Wednesday, July 1, 2009

Stimulus Money for Criminal Justice

Yesterday, Mayor Bloomberg held a press conference along with local district attorneys and assorted representatives from Congress to announce that the City has received $29 million in stimulus money to be used for criminal justice. Included in the list of projects that will be supported are a new city-wide community service program that we will be working on (about which I'm sure I'll write more later), the Red Hook Community Justice Center and the Midtown Community Court.

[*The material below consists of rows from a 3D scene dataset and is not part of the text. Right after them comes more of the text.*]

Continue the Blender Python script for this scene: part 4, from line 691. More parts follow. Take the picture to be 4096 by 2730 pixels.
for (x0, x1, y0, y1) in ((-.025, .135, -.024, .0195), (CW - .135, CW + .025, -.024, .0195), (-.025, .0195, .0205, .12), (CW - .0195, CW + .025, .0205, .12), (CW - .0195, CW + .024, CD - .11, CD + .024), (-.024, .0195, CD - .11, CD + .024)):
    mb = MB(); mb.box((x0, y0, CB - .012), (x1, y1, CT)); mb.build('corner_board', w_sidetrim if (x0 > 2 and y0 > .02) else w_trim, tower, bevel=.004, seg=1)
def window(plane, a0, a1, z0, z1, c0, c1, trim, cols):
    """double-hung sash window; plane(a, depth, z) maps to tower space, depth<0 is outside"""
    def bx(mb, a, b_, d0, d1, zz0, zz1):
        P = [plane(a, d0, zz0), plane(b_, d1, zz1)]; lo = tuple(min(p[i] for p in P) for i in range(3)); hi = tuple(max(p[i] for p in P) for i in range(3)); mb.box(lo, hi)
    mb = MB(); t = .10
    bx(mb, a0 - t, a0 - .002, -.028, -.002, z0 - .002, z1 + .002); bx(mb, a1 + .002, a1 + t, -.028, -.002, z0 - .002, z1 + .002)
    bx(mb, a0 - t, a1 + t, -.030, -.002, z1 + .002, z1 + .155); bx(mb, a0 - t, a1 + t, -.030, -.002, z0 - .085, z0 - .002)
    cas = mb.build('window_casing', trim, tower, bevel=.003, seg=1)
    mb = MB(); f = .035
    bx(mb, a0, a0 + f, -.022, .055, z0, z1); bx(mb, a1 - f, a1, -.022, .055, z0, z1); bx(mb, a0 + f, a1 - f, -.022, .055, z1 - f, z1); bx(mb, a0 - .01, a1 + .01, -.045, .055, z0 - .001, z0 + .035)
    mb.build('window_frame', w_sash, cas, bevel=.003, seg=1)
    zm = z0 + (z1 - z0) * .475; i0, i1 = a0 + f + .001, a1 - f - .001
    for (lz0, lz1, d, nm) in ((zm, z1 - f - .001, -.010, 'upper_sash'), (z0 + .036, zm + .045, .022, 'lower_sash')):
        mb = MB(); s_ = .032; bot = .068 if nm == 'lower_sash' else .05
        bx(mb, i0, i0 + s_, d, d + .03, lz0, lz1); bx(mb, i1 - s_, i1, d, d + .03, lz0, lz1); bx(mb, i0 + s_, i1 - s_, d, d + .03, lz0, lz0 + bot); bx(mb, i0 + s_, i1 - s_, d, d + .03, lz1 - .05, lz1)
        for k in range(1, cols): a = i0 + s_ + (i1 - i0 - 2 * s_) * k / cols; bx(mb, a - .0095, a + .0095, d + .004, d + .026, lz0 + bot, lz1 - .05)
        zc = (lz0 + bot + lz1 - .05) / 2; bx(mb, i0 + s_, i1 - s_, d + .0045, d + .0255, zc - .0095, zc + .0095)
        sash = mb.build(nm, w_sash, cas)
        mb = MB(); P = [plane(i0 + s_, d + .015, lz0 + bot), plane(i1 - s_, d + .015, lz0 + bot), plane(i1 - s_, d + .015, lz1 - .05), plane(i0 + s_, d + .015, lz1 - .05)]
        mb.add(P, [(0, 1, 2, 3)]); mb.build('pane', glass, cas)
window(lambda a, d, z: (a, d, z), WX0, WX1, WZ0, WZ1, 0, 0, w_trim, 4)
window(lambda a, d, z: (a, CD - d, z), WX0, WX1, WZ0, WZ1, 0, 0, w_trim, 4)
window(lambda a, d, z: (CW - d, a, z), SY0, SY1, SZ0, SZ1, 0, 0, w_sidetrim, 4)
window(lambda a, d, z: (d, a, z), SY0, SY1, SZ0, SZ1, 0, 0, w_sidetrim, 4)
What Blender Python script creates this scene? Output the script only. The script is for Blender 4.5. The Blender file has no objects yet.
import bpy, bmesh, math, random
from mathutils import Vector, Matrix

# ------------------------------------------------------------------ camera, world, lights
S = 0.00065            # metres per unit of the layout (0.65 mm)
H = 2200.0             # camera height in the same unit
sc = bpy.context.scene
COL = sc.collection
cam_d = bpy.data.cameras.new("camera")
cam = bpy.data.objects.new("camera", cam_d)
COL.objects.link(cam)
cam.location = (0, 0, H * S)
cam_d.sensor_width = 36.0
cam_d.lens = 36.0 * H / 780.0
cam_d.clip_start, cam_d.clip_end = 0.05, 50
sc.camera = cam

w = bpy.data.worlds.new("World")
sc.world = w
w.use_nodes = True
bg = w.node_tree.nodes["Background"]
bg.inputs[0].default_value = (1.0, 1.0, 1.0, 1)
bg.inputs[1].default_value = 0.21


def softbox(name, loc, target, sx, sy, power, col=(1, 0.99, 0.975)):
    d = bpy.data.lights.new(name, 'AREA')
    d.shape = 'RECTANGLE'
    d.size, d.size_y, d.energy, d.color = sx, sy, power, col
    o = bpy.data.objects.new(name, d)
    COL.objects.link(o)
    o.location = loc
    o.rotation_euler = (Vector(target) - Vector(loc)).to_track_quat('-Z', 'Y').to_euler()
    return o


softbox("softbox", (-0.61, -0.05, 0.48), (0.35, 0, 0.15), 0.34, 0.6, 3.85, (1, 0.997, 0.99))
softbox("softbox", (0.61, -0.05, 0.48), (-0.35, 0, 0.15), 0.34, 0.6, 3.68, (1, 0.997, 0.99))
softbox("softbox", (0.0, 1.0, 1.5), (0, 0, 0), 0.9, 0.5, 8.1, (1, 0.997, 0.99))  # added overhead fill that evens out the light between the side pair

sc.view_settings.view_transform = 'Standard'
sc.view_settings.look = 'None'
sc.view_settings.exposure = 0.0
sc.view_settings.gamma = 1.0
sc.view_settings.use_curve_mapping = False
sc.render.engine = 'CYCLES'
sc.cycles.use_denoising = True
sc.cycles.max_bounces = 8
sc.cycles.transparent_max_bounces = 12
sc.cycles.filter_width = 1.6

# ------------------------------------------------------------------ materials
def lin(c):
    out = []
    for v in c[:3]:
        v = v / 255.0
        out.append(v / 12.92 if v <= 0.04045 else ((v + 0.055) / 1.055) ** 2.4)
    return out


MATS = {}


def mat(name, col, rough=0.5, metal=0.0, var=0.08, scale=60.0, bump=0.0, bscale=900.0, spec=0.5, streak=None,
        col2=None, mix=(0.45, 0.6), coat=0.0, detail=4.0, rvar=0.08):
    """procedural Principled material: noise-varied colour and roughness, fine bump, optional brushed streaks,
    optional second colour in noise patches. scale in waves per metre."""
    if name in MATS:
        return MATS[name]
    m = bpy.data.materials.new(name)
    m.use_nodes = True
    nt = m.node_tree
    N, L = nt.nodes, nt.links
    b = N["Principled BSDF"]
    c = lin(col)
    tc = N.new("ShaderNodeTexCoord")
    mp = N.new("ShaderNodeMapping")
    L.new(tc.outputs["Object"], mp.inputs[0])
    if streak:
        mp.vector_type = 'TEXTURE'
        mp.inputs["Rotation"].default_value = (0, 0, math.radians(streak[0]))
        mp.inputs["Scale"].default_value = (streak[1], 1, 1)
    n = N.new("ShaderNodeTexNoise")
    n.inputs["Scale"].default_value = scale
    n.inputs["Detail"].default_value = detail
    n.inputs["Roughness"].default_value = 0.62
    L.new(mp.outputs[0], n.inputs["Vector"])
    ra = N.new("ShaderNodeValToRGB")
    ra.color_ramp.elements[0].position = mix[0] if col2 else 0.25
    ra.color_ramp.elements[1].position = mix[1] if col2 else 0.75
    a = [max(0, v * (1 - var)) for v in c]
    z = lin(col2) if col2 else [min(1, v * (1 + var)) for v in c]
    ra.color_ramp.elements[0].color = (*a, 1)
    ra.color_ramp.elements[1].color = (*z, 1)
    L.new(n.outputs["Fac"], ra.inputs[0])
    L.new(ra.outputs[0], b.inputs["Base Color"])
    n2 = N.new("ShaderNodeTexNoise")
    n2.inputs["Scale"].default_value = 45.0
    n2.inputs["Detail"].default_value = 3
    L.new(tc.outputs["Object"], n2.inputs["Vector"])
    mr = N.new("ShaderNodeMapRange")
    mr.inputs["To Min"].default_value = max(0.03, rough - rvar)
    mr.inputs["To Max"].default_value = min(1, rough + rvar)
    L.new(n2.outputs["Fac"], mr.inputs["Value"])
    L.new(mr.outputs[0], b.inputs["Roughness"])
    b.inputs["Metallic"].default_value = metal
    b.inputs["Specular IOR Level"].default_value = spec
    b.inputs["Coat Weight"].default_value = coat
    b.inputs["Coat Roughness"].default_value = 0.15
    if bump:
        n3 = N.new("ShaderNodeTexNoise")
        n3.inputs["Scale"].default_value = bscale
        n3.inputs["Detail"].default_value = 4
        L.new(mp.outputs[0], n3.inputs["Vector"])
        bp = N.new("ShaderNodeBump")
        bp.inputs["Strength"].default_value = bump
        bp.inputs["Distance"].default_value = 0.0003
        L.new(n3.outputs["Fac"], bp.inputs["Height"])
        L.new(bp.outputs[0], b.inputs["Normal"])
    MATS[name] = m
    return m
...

Congressman Jerry Nadler specifically cited the Midtown Community Court and the Red Hook Community Justice Center, "which are located in my district and serve thousands of New Yorkers, promising to reduce rates of recidivism, improve local communities, and save the City money in the long term.” In a similar vein, Congresswoman Nydia M. Velázquez said, “This $29 million will reduce crime and help keep our communities safe. In Brooklyn, these funds will enable the Red Hook Community Justice Center to build on their already successful programs.” The press release can be found here.

Kaye on Staten Island Youth Court

After attending a recent youth court graduation, former New York State Chief Judge Judith S. Kaye was moved to write this article for the Staten Island Advance.